**EXERCISE REQUIREMENTS**
Return the material exactly, first line through the line containing "PI = math.pi", and nothing more. Pictures stay out.
Start DATA BLOCK
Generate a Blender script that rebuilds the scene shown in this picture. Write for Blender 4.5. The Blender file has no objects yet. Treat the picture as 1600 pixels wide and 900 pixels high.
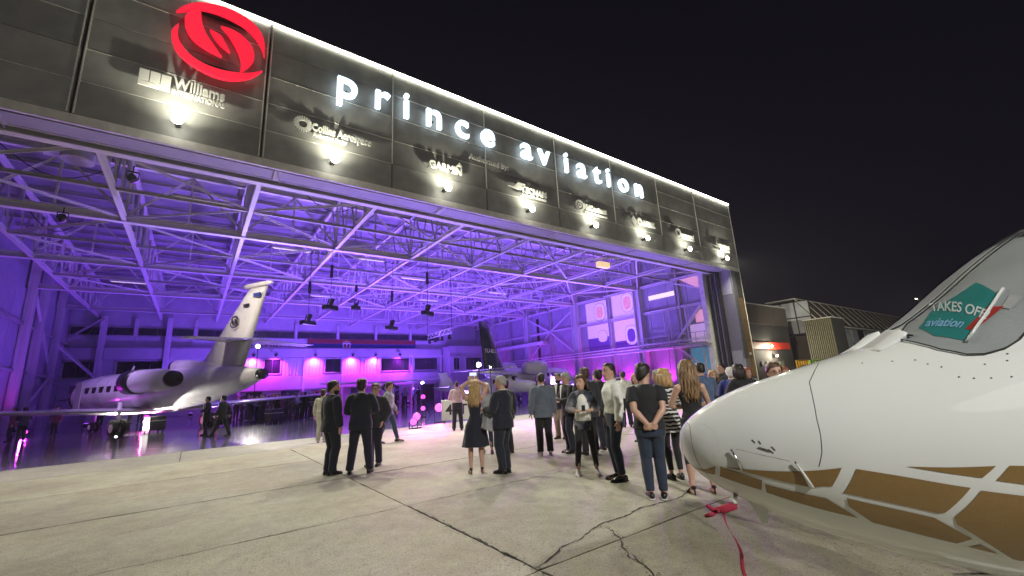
LAMP_UP = 310; LAMP_DN = 3100; PURP = 5600; MAGW = 950; SUN = .17; MAST = 8000; HAZE = .00045
import bpy, bmesh, math, random
import numpy as np
from mathutils import Vector, Matrix, noise
random.seed(7)
S = bpy.context.scene
COL = S.collection
R = math.radians
PI = math.pi

# ------------------------------------------------------------------ camera
CAM_H = 1.56
F_PX = 665.0
def _unit(v): v = Vector(v); v.normalize(); return v
_Z = _unit((-157, -2941, 665)); _X = Vector((920, 101, 665)); _X = _unit(_X - _Z * _X.dot(_Z)); _Y = _Z.cross(_X)
if _Y.z < 0: _Y = -_Y
# rows = world axes in (right, down, forward) camera axes
right = Vector((_X.x, _Y.x, _Z.x)); down = Vector((_X.y, _Y.y, _Z.y)); fwd = Vector((_X.z, _Y.z, _Z.z))
cd = bpy.data.cameras.new('camera'); cam = bpy.data.objects.new('camera', cd); COL.objects.link(cam)
M = Matrix.Identity(4)
for i in range(3):
    M[i][0] = right[i]; M[i][1] = -down[i]; M[i][2] = -fwd[i]
M[2][3] = CAM_H
cam.matrix_world = M
cd.sensor_width = 36; cd.lens = 36 * F_PX / 1600; cd.clip_start = 0.05; cd.clip_end = 3000
S.camera = cam
# ------------------------------------------------------------------ world, exposure
w = bpy.data.worlds.new('World'); S.world = w; w.use_nodes = True
nt = w.node_tree; nt.nodes.clear()
out = nt.nodes.new('ShaderNodeOutputWorld'); bg = nt.nodes.new('ShaderNodeBackground')
tc = nt.nodes.new('ShaderNodeTexCoord'); sep = nt.nodes.new('ShaderNodeSeparateXYZ'); cr = nt.nodes.new('ShaderNodeValToRGB')
nt.links.new(tc.outputs['Generated'], sep.inputs[0]); nt.links.new(sep.outputs['Z'], cr.inputs[0])
cr.color_ramp.elements[0].color = (0.0055, 0.0046, 0.0088, 1); cr.color_ramp.elements[1].color = (0.0030, 0.0025, 0.0056, 1)
cr.color_ramp.elements[1].position = 0.75
nt.links.new(cr.outputs[0], bg.inputs[0]); bg.inputs[1].default_value = 1.0
nt.links.new(bg.outputs[0], out.inputs[0])
S.view_settings.view_transform = 'Standard'; S.view_settings.look = 'None'; S.view_settings.exposure = 0.0; S.view_settings.gamma = 1
S.view_settings.use_curve_mapping = False
try:
    S.cycles.use_light_tree = True; S.cycles.max_bounces = 5; S.cycles.diffuse_bounces = 2; S.cycles.glossy_bounces = 3
    S.cycles.sample_clamp_indirect = 4; S.cycles.caustics_reflective = False; S.cycles.caustics_refractive = False
    S.cycles.transparent_max_bounces = 6; S.cycles.transmission_bounces = 3
except Exception: pass
# assumed far apron floodlights behind the camera, added as one soft warm directional fill
sd = bpy.data.lights.new('apron_fill', 'SUN'); sun = bpy.data.objects.new('apron_fill', sd); COL.objects.link(sun)
sd.energy = SUN; sd.angle = R(24); sd.color = (1.0, 0.97, 0.88)
_d = Vector((0.30, 0.80, -0.62)); sun.rotation_euler = _d.to_track_quat('-Z', 'Y').to_euler()

# ------------------------------------------------------------------ helpers
def tag(o, label=None, cat=None, group=None, kind=None):
    if label: o['label'] = label
    if cat: o['category'] = cat
    if group: o['group'] = group
    if kind: o['kind'] = kind
    return o
ORG = {}
def thing(name, label, cat, loc=(0, 0, 0), rz=0.0, group=None):
    o = bpy.data.objects.new(name, None); o.empty_display_size = 0.3; COL.objects.link(o)
    o.location = loc; o.rotation_euler = (0, 0, rz); tag(o, label, cat, group)
    o['_x'] = 0; del o['_x']
    ORG[o.name] = Vector(loc)
    return o
def ME(name, v, f, m, smooth=False):
    me = bpy.data.meshes.new(name); me.from_pydata([tuple(p) for p in v], [], f); me.update()
    me.materials.append(m)
    if smooth: me.polygons.foreach_set('use_smooth', [True] * len(me.polygons))
    return me
def link(name, me, parent=None, mat4=None):
    o = bpy.data.objects.new(name, me); COL.objects.link(o)
    if parent is not None: o.parent = parent
    if mat4 is not None: o.matrix_local = mat4
    return o
def basis(d, up=Vector((0, 0, 1))):
    d = Vector(d).normalized()
    if abs(d.dot(up)) > 0.98: up = Vector((0, 1, 0)) if abs(d.y) < .9 else Vector((1, 0, 0))
    s = d.cross(up).normalized(); u = s.cross(d).normalized()
    return s, d, u
class MB:
    def __init__(s): s.v = []; s.f = []
    def add(s, v, f):
        b = len(s.v); s.v += [tuple(p) for p in v]; s.f += [tuple(i + b for i in q) for q in f]; return s
    def box(s, x0, x1, y0, y1, z0, z1):
        v = [(x0, y0, z0), (x1, y0, z0), (x1, y1, z0), (x0, y1, z0), (x0, y0, z1), (x1, y0, z1), (x1, y1, z1), (x0, y1, z1)]
        return s.add(v, [(0, 3, 2, 1), (4, 5, 6, 7), (0, 1, 5, 4), (1, 2, 6, 5), (2, 3, 7, 6), (3, 0, 4, 7)])
    def bar(s, p, q, w, h=None):
        p = Vector(p); q = Vector(q); h = h or w; a, d, u = basis(q - p); a = a * w / 2; u = u * h / 2
        v = [p - a - u, p + a - u, p + a + u, p - a + u, q - a - u, q + a - u, q + a + u, q - a + u]
        return s.add(v, [(0, 1, 2, 3), (7, 6, 5, 4), (0, 4, 5, 1), (1, 5, 6, 2), (2, 6, 7, 3), (3, 7, 4, 0)])
    def tube(s, pts, r, n=8, cap=True):
        """r: radius, list of radii, or list of (ra, rb)"""
        pts = [Vector(p) for p in pts]
        if not isinstance(r, (list, tuple)): r = [r] * len(pts)
        rings = []; prev = None
        for i, p in enumerate(pts):
            d = (pts[min(i + 1, len(pts) - 1)] - pts[max(i - 1, 0)])
            a, d, u = basis(d) if prev is None else basis(d, prev)
            prev = u
            ra, rb = r[i] if isinstance(r[i], (list, tuple)) else (r[i], r[i])
            rings.append([p + a * ra * math.cos(2 * PI * k / n) + u * rb * math.sin(2 * PI * k / n) for k in range(n)])
        return s.rings(rings, cap)
    def rings(s, rings, cap=True, closed=True):
        n = len(rings[0]); b = len(s.v)
        for rg in rings: s.v += [tuple(p) for p in rg]
        for i in range(len(rings) - 1):
            for k in range(n if closed else n - 1):
                a0 = b + i * n + k; a1 = b + i * n + (k + 1) % n
                s.f.append((a0, a0 + n, a1 + n, a1))
        if cap:
            s.f.append(tuple(b + k for k in range(n)))
            s.f.append(tuple(b + (len(rings) - 1) * n + k for k in reversed(range(n))))
        return s
    def ball(s, c, rx, ry=None, rz=None, n=10, m=7):
        ry = ry or rx; rz = rz or rx; c = Vector(c)
        rg = []
        for i in range(m):
            t = -PI / 2 + PI * (i + .02 + (.96 * 0)) / (m - 1) if 0 < i < m - 1 else (-PI / 2 + .05 if i == 0 else PI / 2 - .05)
            rg.append([c + Vector((rx * math.cos(t) * math.cos(2 * PI * k / n), ry * math.cos(t) * math.sin(2 * PI * k / n), rz * math.sin(t))) for k in range(n)])
        return s.rings(rg)
    def prism(s, poly, y0, y1):
        """poly in (x,z), extruded along y"""
        n = len(poly); v = [(x, y0, z) for x, z in poly] + [(x, y1, z) for x, z in poly]
        f = [tuple(range(n)), tuple(reversed(range(n, 2 * n)))] + [(i, n + i, n + (i + 1) % n, (i + 1) % n) for i in range(n)]
        return s.add(v, f)
    def build(s, name, m, parent=None, smooth=False, off=None, loc=None, bevel=0):
        v = s.v
        if parent is not None and off is None and parent.name in ORG and abs(parent.rotation_euler.z) < 1e-6 and loc is None:
            o3 = ORG[parent.name]; v = [(a - o3.x, b - o3.y, c - o3.z) for a, b, c in v]
        me = ME(name, v, s.f, m, smooth)
        bm = bmesh.new(); bm.from_mesh(me); bmesh.ops.recalc_face_normals(bm, faces=bm.faces)
        if bevel: bmesh.ops.bevel(bm, geom=list(bm.edges), offset=bevel, segments=1, affect='EDGES')
        bm.to_mesh(me); bm.free()
        if smooth: me.polygons.foreach_set('use_smooth', [True] * len(me.polygons))
        o = link(name, me, parent)
        if parent is None and name: ORG[o.name] = Vector((0, 0, 0))
        return o
def lbuild(mb, name, m, parent, smooth=False, bevel=0):
    """local coordinates, no origin shift"""
    return mb.build(name, m, parent, smooth, off=1, loc=1, bevel=bevel)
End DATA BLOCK
**RESULT BELOW**
Generate a Blender script that rebuilds the scene shown in this picture. Write for Blender 4.5. The Blender file has no objects yet. Treat the picture as 1600 pixels wide and 900 pixels high.
LAMP_UP = 310; LAMP_DN = 3100; PURP = 5600; MAGW = 950; SUN = .17; MAST = 8000; HAZE = .00045
import bpy, bmesh, math, random
import numpy as np
from mathutils import Vector, Matrix, noise
random.seed(7)
S = bpy.context.scene
COL = S.collection
R = math.radians
PI = math.pi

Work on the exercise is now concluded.